=== Task requirements ===
Write out, word for word, the first line of the data below and every line after it through the one containing "scene.camera = cam".

--- BEGIN Collected data ---

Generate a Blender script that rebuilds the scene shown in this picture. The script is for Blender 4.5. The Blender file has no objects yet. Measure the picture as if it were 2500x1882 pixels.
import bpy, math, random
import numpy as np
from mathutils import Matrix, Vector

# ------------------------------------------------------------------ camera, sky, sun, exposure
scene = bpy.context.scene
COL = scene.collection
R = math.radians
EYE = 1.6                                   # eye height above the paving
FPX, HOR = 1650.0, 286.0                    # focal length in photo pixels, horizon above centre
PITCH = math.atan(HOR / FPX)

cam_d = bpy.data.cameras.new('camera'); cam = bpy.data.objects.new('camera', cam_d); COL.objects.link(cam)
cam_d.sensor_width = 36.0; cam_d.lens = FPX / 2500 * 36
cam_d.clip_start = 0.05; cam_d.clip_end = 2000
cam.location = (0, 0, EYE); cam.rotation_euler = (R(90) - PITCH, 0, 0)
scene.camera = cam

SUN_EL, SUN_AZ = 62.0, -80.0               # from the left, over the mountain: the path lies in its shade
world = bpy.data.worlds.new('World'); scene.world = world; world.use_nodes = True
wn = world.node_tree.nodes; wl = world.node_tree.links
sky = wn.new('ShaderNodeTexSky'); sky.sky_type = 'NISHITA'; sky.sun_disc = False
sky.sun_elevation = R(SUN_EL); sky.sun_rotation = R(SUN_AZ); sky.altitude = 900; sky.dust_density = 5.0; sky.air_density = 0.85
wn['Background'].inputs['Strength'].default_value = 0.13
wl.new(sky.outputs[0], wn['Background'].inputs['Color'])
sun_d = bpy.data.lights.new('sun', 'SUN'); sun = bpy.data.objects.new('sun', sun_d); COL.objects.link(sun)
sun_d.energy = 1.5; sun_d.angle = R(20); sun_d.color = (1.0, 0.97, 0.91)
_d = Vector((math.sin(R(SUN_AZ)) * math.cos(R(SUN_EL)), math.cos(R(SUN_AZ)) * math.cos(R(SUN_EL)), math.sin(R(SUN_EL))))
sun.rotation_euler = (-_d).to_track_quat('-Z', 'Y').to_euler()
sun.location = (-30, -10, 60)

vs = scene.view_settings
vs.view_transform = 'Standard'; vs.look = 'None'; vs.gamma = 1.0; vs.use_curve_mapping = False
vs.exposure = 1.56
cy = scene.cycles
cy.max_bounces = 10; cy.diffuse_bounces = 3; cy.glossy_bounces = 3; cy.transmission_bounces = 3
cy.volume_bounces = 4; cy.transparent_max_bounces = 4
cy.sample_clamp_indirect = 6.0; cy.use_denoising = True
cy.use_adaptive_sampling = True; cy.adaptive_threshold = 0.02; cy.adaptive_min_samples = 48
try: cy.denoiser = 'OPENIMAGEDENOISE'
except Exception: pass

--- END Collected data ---

=== Answer to this task ===
Generate a Blender script that rebuilds the scene shown in this picture. The script is for Blender 4.5. The Blender file has no objects yet. Measure the picture as if it were 2500x1882 pixels.
import bpy, math, random
import numpy as np
from mathutils import Matrix, Vector

# ------------------------------------------------------------------ camera, sky, sun, exposure
scene = bpy.context.scene
COL = scene.collection
R = math.radians
EYE = 1.6                                   # eye height above the paving
FPX, HOR = 1650.0, 286.0                    # focal length in photo pixels, horizon above centre
PITCH = math.atan(HOR / FPX)

cam_d = bpy.data.cameras.new('camera'); cam = bpy.data.objects.new('camera', cam_d); COL.objects.link(cam)
cam_d.sensor_width = 36.0; cam_d.lens = FPX / 2500 * 36
cam_d.clip_start = 0.05; cam_d.clip_end = 2000
cam.location = (0, 0, EYE); cam.rotation_euler = (R(90) - PITCH, 0, 0)
scene.camera = cam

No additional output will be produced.